Satellite images from 2002, left, and 2012 reveal the disintegration of the Antarctic ice shelf.

Story highlights

The Larsen B ice shelf has decreased dramatically since March 2002

The European Space Agency blames it on warmer temperatures

Another Larsen ice shelf disintegrated and a third is stable

CNN  — 

A European satellite has observed a rapid retreat of one of Antarctica’s ice shelves, which is half the size it was 10 years ago, the European Space Agency said Thursday.

The agency’s Envisat satellite shows part of the Larsen Ice Shelf, which lies on a peninsula south of Chile, has decreased from 3,463 square kilometers (1,337 square miles) in March 2002 to 1,670 square kilometers (645 square miles) today, a change the European Space Agency blames on warmer temperatures.

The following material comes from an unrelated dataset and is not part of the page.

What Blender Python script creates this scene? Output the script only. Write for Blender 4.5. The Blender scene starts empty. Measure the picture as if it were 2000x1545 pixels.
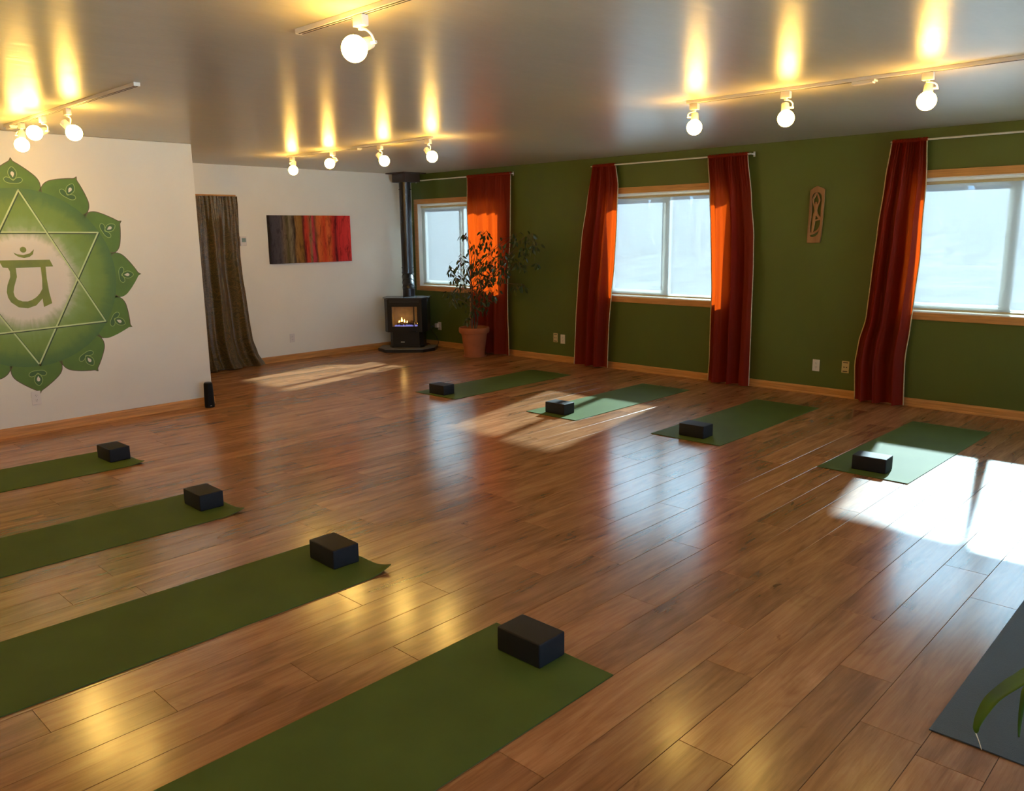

“Ice shelves are sensitive to atmospheric warming and to changes in ocean currents and temperatures,” Helmut Rott from the University of Innsbruck said in an statement from the space agency. “The northern Antarctic Peninsula has been subject to atmospheric warming of about 2.5 degrees Celsius (4.5 Fahrenheit degrees) over the last 50 years – a much stronger warming trend than on global average, causing retreat and disintegration of ice shelves.”

The waning is happening on the Larsen B ice shelf, one of three shelves that make up the Larsen Ice Shelf.

Larsen A disintegrated in January 1995. Larsen C has so far been stable, the space agency said, though satellites have observed some recent thinning and melting.

Larsen B measured 11,512 square kilometers in January 1995. It went down to 6,664 square kilometers in February 2002 after several parts broke off, and a month later Larsen B was down to 3,463 square kilometers.

The space agency says the satellite’s observations confirm the vulnerability of the ice shelves to climatic warming.